Compare this with the 160,000 tonnes of copper, a bigger market, in LME sheds and you’ve got what looks like a rather healthy – or worrying – stockpile.
The nickel price settled lower during Wednesday’s officials as a result, at $18,725/730 per tonne, basis three months, compared with $19,025/050 per tonne on Tuesday.
But the metal has gained 32% in value this year, the largest increase of all the base metals. The rise has been driven by concerns that supplies would decline after Indonesia, the biggest producer of mined nickel, banned raw ore exports in January.
So has Indonesian hysteria masked the bigger issue of high LME stock levels?
Well, bullish sources argue not. They remained unfazed by the surging refined metal stocks, noting that raw material shortages will eventually filter through to the refined metal market.
“At face value, you can see why this [stock rise] appears bearish,” one source said.
“Though people […] forget that cancelled warrants are high and that LME purity is too high for most mills – so other sources of nickel will be used and the LME will be a last resort,” the source told Metal Bulletin.

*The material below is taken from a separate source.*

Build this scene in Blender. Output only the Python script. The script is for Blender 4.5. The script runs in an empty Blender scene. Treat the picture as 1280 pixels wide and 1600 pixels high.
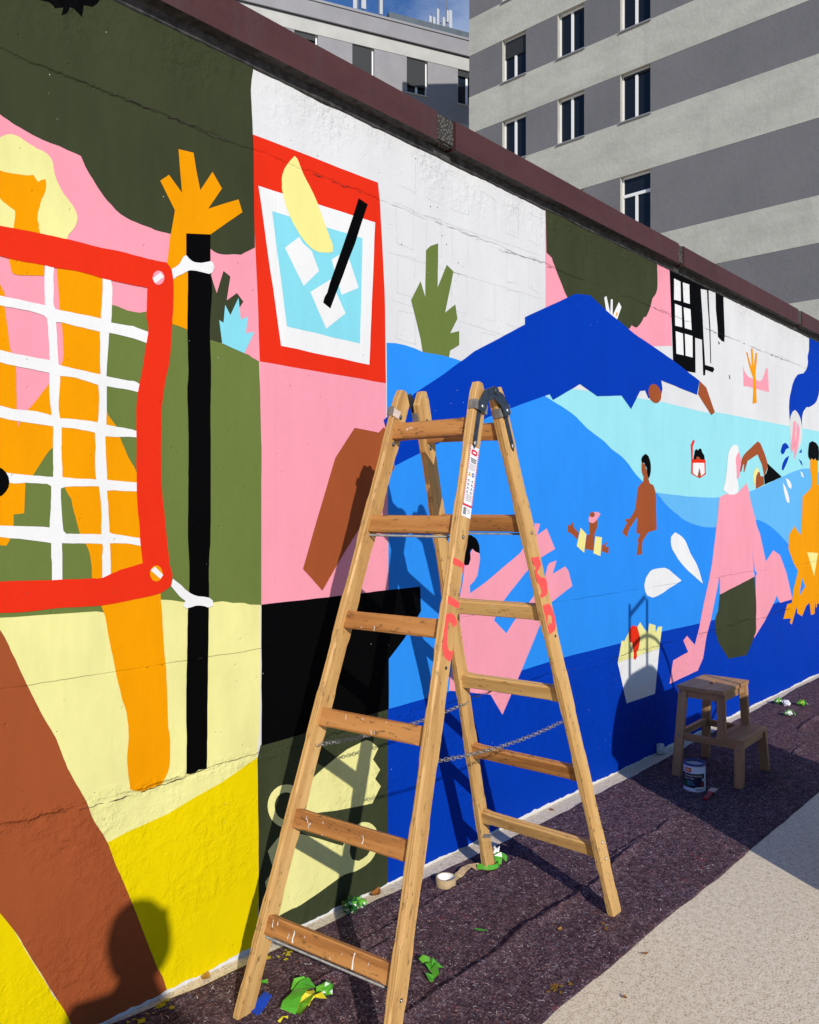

“The small positions are long, though. I haven’t heard of anyone holding shorts,” he said.
“The call-put skew [is] around 4% still, so [the] market definitely likes the idea of prices going up rather than down,” the source added.
Three-month LME nickel was trading at $18,573 per tonne at 11.26am on June 19.
For now, with the wind taken out of nickel’s sails, the wild overnight price swings of May have disappeared, and the metal seems to have found more stability, settling between $18,000 and $20,000.
And, while it’s a far cry from the $30,000-40,000 some had forecast (admittedly in the longer term), nickel is still some way off the $13,000-14,000 of the start of the year.